I confess that I am rather taken with the new course on military innovation at Stanford University. Joe Felter (a retired US Army officer and former deputy assistant secretary of defense) and Steven Blank (a serial entrepreneur) are offering a course on
Technology, Innovation and Modern War: Keeping America’s Edge in an Era of Great Power Competition (Management Science & Engineering 296, cross-listed as International Policy 340). When I last taught Business Strategy in Government Contracting at George Mason University, I loved my guest speakers. These guys got Ash Carter, Max Boot, and Jim Mattis. So I'm at least a bit impressed.
I did teach a mini-course on military innovation once at the National Defense University. Actually, I designed that course. My dissertation was partly in the field, so I declare myself qualified. Steve Blank himself even provided some helpful insights for the course, over coffee one morning at the Pentagon City Ritz Carlton, to my college commandant, my dean, and myself. But I would still take their course, as it looks like great stuff.
However, I do have two quibbles. It's a minor grievance that I find shopworn their reliance on the "2+3" trope. That's the notion in declared policy that the US faces threats from not just China and Russia, but Iran, North Korea, and a wide range of insolent guerrillas. Really, anything but China is a lesser problem by far. But more importantly, I note how Blank & Felter write that
The course offers students the insight that for hundreds of years, innovation in military systems has followed a repeatable pattern: technology innovation → new weapons → experimentation with new weapons/operational concepts → pushback from incumbents → first use of new operational concepts.
That's a pretty good model for describing innovation in military systems, if systems means technological systems. Not all military innovation, however, starts with new technology. Consider that between 1690 and 1830, warfare worldwide experienced almost no technological change. Between the ring bayonet and the railroad, pretty much the same weapons ruled, on land and at sea: mostly smoothbore black-powder bronze guns, well-trained horses, sail-powered wooden ships, and legendarily iron men.
But consider also that the Nine Years War (1688–1697), or what we call King William's War in the United States, looked nothing like the Napoleonic Wars (1803–1815), or what we experienced as the War of 1812 in North America. The difference wasn't technological; it was economic, organizational, and social. What Frederick the Great and Buonaparte achieved on the battlefield were not the product of technological advances, but administrative acumen. It's thus worth asking what organizational reforms, quite apart from changes in technology, could achieve better military performance for the United States and its allies. Is the formation of the US Space Force one of those? What should we make of Ash Carter's remarkable observation that our rank structure is "an artifact of [those] Napoleonic Wars"? If our human resources policy really is stuck in the industrial age, how can we do better? If you expect "pushback from incumbents" after technological change, note that this is what leads to the really serious fights.

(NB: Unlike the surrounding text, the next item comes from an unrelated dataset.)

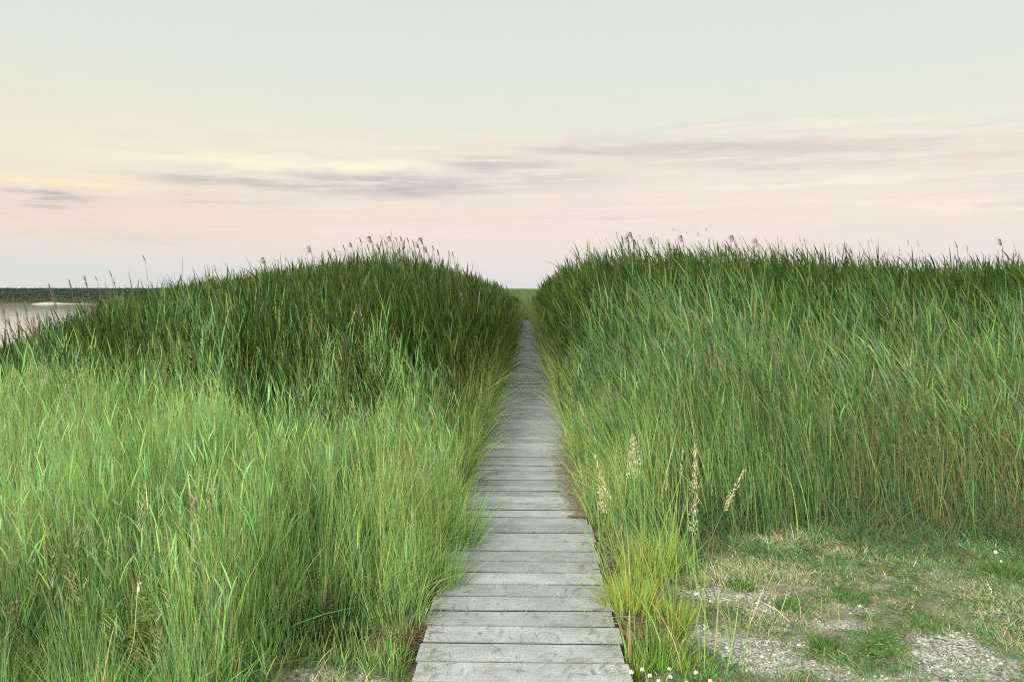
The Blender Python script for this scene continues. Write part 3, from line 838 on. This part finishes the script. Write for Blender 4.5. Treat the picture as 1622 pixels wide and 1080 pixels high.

Perhaps that's why the course is listed in management and policy. I favor that. After all, that's where I did my graduate work, and where I teach today!
James Hasik is a senior fellow in the Center for Government Contracting at George Mason University, and a senior fellow in the Scowcroft Center on Strategy and Security at the Atlantic Council.
The late Dr. Rias van Wyk, my professor and friend, would have another take. He suggests there actually exists an emerging academic discipline of Technology capital T. Consider we have the field of chemistry with a fundamental framework the periodic table. Freshmen in college take Macro Economics also with fundamental frameworks of thought around which that academic discipline is organized. Yet noone take "Macro Technology" courses in college because Technology is not viewed as an academic field of study. Technologies always come to us as "tree", never as "forest".
He provided formal definitions that may more comprehensively account for what you describe. Technology is defined as "Created competence as seen in device, process and acquired human skill." This is more akin to the "software" definition of macro economics, not the "hardware" framework of chemistry. Corollary: a technological entity must have Device, process and acquired human skill. Finally his "periodic table" equivalent would categorize every technological entity by function in a nine cell grid of Matter, Energy, information on one axis, and Processing, Storing, Transporting on the other axis.
With a fundamental framework for all technology wisdom materializes where insight was previously lacking, just as a high school student can apprehend difficult ideas in chemistry because of God's elegant framework in nature. Without a fundamental framework only brilliant people can innovate and discover. With a framework insight is more available.